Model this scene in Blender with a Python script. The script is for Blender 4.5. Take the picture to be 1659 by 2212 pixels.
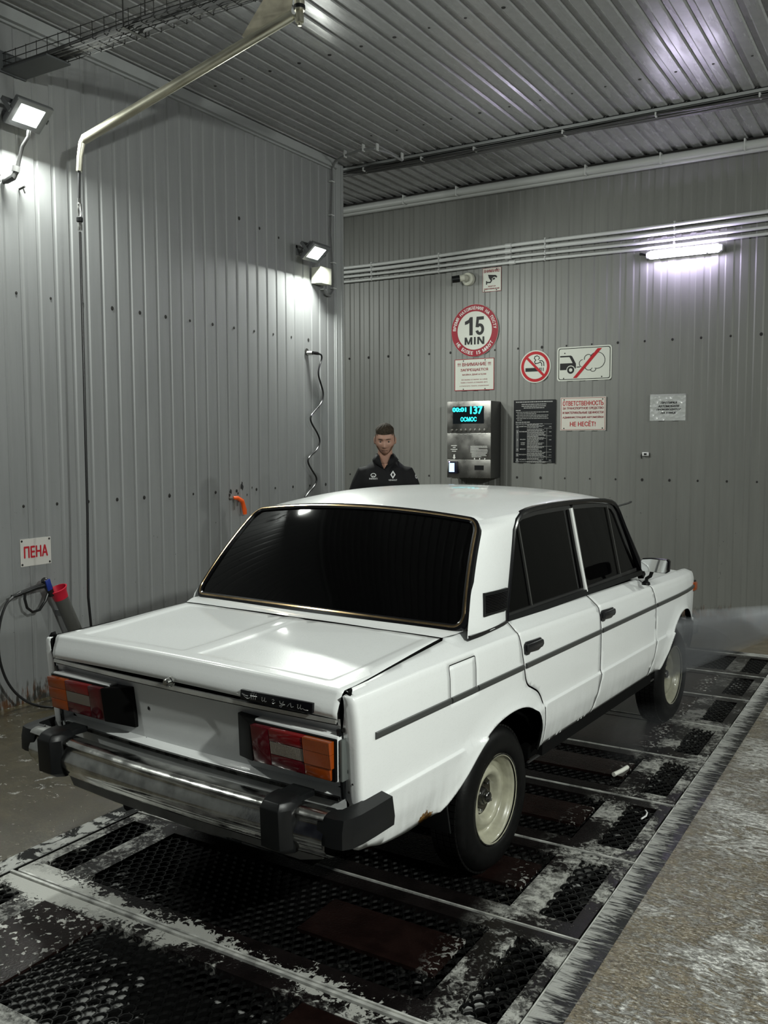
import bpy, bmesh, math, random
import numpy as np
from mathutils import Vector, Matrix, geometry
from mathutils.bvhtree import BVHTree

for o in list(bpy.data.objects): bpy.data.objects.remove(o, do_unlink=True)
C = bpy.context.scene.collection
S = bpy.context.scene
PI = math.pi

# ------------------------------------------------------------------ camera
CAM = Vector((2.2077, -3.3130, 1.7291))
YAW, PITCH, ROLL, FPX = 0.54542, 0.077602, 0.002967, 1952.9
cd = bpy.data.cameras.new('camera'); cam = bpy.data.objects.new('camera', cd); C.objects.link(cam)
fw = Vector((-math.sin(YAW)*math.cos(PITCH), math.cos(YAW)*math.cos(PITCH), -math.sin(PITCH)))
rt = Vector((math.cos(YAW), math.sin(YAW), 0)); dn = fw.cross(rt)
rt2 = rt*math.cos(ROLL) + dn*math.sin(ROLL); dn2 = -rt*math.sin(ROLL) + dn*math.cos(ROLL)
M = Matrix((rt2, -dn2, -fw)).transposed().to_4x4(); M.translation = CAM
cam.matrix_world = M
cd.sensor_fit = 'VERTICAL'; cd.sensor_height = 36.0; cd.lens = FPX*36.0/2212.0
cd.clip_start = 0.05; cd.clip_end = 100
S.camera = cam

# ------------------------------------------------------------------ world, exposure, big lights
w = bpy.data.worlds.new('world'); S.world = w; w.use_nodes = True
w.node_tree.nodes['Background'].inputs[0].default_value = (0.010, 0.011, 0.014, 1)
w.node_tree.nodes['Background'].inputs[1].default_value = 1.0
S.view_settings.view_transform = 'Standard'; S.view_settings.look = 'None'
S.view_settings.exposure = 0.20; S.view_settings.gamma = 1.0
S.view_settings.use_curve_mapping = False
FLOOD_W = 62.0       # watts of each wall flood lamp
TUBE_W = 32.0        # watts of the tube lamp
FLOOD_COL = (0.95, 1.0, 0.93)
TUBE_COL = (0.74, 0.64, 1.0)

# ------------------------------------------------------------------ helpers
def sstep(a, b, x):
    t = min(1.0, max(0.0, (x-a)/(b-a))); return t*t*(3-2*t)

class MB:
    def __init__(s): s.v = []; s.f = []
    def add(s, vs, fs):
        n = len(s.v); s.v += [tuple(p) for p in vs]; s.f += [tuple(i+n for i in f) for f in fs]; return s
    def box(s, x0, x1, y0, y1, z0, z1):
        if x0 > x1: x0, x1 = x1, x0
        return s.add([(x0,y0,z0),(x1,y0,z0),(x1,y1,z0),(x0,y1,z0),(x0,y0,z1),(x1,y0,z1),(x1,y1,z1),(x0,y1,z1)],
                     [(0,3,2,1),(4,5,6,7),(0,1,5,4),(1,2,6,5),(2,3,7,6),(3,0,4,7)])
    def obox(s, c, ax, ay, az):          # oriented box: centre and three half-axis vectors
        c, ax, ay, az = Vector(c), Vector(ax), Vector(ay), Vector(az)
        vs = [c+sx*ax+sy*ay+sz*az for sz in (-1,1) for sx, sy in ((-1,-1),(1,-1),(1,1),(-1,1))]
        return s.add(vs, [(0,3,2,1),(4,5,6,7),(0,1,5,4),(1,2,6,5),(2,3,7,6),(3,0,4,7)])
    def tube(s, pts, r, n=10, cap=True):
        pts = [Vector(p) for p in pts]; rs = r if isinstance(r, (list, tuple)) else [r]*len(pts)
        up = Vector((0,0,1)); rings = []; prev = None
        for i, p in enumerate(pts):
            t = (pts[min(i+1, len(pts)-1)]-pts[max(i-1, 0)]).normalized()
            if prev is None:
                a = t.cross(up if abs(t.z) < .9 else Vector((1,0,0))).normalized()
            else: a = (prev - t*prev.dot(t)).normalized()
            prev = a; b = t.cross(a)
            rings.append([p+(a*math.cos(2*PI*k/n)+b*math.sin(2*PI*k/n))*rs[i] for k in range(n)])
        vs = [q for g in rings for q in g]; fs = []
        for i in range(len(pts)-1):
            for k in range(n): fs.append((i*n+k, i*n+(k+1)%n, (i+1)*n+(k+1)%n, (i+1)*n+k))
        if cap: fs.append(tuple(range(n))[::-1]); fs.append(tuple((len(pts)-1)*n+k for k in range(n)))
        return s.add(vs, fs)
    def lathe(s, prof, n=48, axis='x', c=(0,0,0), closed=False):   # prof: (radius, along)
        vs = []; m = len(prof)
        for k in range(n):
            a = 2*PI*k/n
            for r, h in prof:
                if axis == 'x': vs.append((c[0]+h, c[1]+r*math.cos(a), c[2]+r*math.sin(a)))
                elif axis == 'y': vs.append((c[0]+r*math.cos(a), c[1]+h, c[2]+r*math.sin(a)))
                else: vs.append((c[0]+r*math.cos(a), c[1]+r*math.sin(a), c[2]+h))
        fs = []
        for k in range(n):
            k2 = (k+1) % n
            for i in range(m if closed else m-1): fs.append((k*m+i, k*m+(i+1)%m, k2*m+(i+1)%m, k2*m+i))
        return s.add(vs, fs)
    def sweep(s, pts, prof, ups, closed=False):      # profile (a across, b along up) swept along pts
        pts = [Vector(p) for p in pts]; n = len(prof); N = len(pts); vs = []
        for i, p in enumerate(pts):
            if closed: t = (pts[(i+1) % N]-pts[(i-1) % N]).normalized()
            else: t = (pts[min(i+1, N-1)]-pts[max(i-1, 0)]).normalized()
            u = Vector(ups[i] if isinstance(ups, list) else ups); u = (u-t*u.dot(t)).normalized(); a = t.cross(u)
            for pa, pb in prof: vs.append(p+a*pa+u*pb)
        fs = []
        for i in range(N if closed else N-1):
            j = (i+1) % N
            for k in range(n): fs.append((i*n+k, j*n+k, j*n+(k+1)%n, i*n+(k+1)%n))
        if not closed: fs.append(tuple(range(n))); fs.append(tuple((N-1)*n+k for k in range(n))[::-1])
        return s.add(vs, fs)
    def prism(s, poly, d0, d1, axis='y'):
        n = len(poly)
        def P(a, b, d):
            return {'y': (a, d, b), 'x': (d, a, b), 'z': (a, b, d)}[axis]
        vs = [P(a, b, d0) for a, b in poly]+[P(a, b, d1) for a, b in poly]
        fs = [tuple(range(n)), tuple(range(2*n-1, n-1, -1))]+[(i, i+n, (i+1)%n+n, (i+1)%n) for i in range(n)]
        return s.add(vs, fs)
    def build(s, name, mat, parent=None, smooth=True, bevel=0, seg=2, ang=35, merge=0, fix=True, solid=0):
        me = bpy.data.meshes.new(name)
        bm = bmesh.new()
        vs = [bm.verts.new(v) for v in s.v]
        for f in s.f:
            if len(set(f)) > 2:
                try: bm.faces.new([vs[i] for i in f])
                except ValueError: pass
        if merge: bmesh.ops.remove_doubles(bm, verts=bm.verts, dist=merge)
        if fix: bmesh.ops.recalc_face_normals(bm, faces=bm.faces)
        if bevel:
            es = [e for e in bm.edges if len(e.link_faces) == 2 and e.calc_face_angle(0) > .6]
            bmesh.ops.bevel(bm, geom=es, offset=bevel, segments=seg, affect='EDGES', profile=.6, clamp_overlap=True)
        if smooth:
            for f in bm.faces: f.smooth = True
            for e in bm.edges:
                if len(e.link_faces) == 2 and e.calc_face_angle(0) > math.radians(ang): e.smooth = False
        bm.to_mesh(me); bm.free()
        me.materials.append(mat)
        o = bpy.data.objects.new(name, me); C.objects.link(o)
        if parent: o.parent = parent
        if solid:
            m = o.modifiers.new('thickness', 'SOLIDIFY'); m.thickness = solid; m.offset = -1
        return o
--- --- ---
■ Written instruction:
Reproduce only the lines from the beginning of the data through the line that contains "S.camera = cam", both included, and please drop the pictures.

■ Result below:
Model this scene in Blender with a Python script. The script is for Blender 4.5. Take the picture to be 1659 by 2212 pixels.
import bpy, bmesh, math, random
import numpy as np
from mathutils import Vector, Matrix, geometry
from mathutils.bvhtree import BVHTree

for o in list(bpy.data.objects): bpy.data.objects.remove(o, do_unlink=True)
C = bpy.context.scene.collection
S = bpy.context.scene
PI = math.pi

# ------------------------------------------------------------------ camera
CAM = Vector((2.2077, -3.3130, 1.7291))
YAW, PITCH, ROLL, FPX = 0.54542, 0.077602, 0.002967, 1952.9
cd = bpy.data.cameras.new('camera'); cam = bpy.data.objects.new('camera', cd); C.objects.link(cam)
fw = Vector((-math.sin(YAW)*math.cos(PITCH), math.cos(YAW)*math.cos(PITCH), -math.sin(PITCH)))
rt = Vector((math.cos(YAW), math.sin(YAW), 0)); dn = fw.cross(rt)
rt2 = rt*math.cos(ROLL) + dn*math.sin(ROLL); dn2 = -rt*math.sin(ROLL) + dn*math.cos(ROLL)
M = Matrix((rt2, -dn2, -fw)).transposed().to_4x4(); M.translation = CAM
cam.matrix_world = M
cd.sensor_fit = 'VERTICAL'; cd.sensor_height = 36.0; cd.lens = FPX*36.0/2212.0
cd.clip_start = 0.05; cd.clip_end = 100
S.camera = cam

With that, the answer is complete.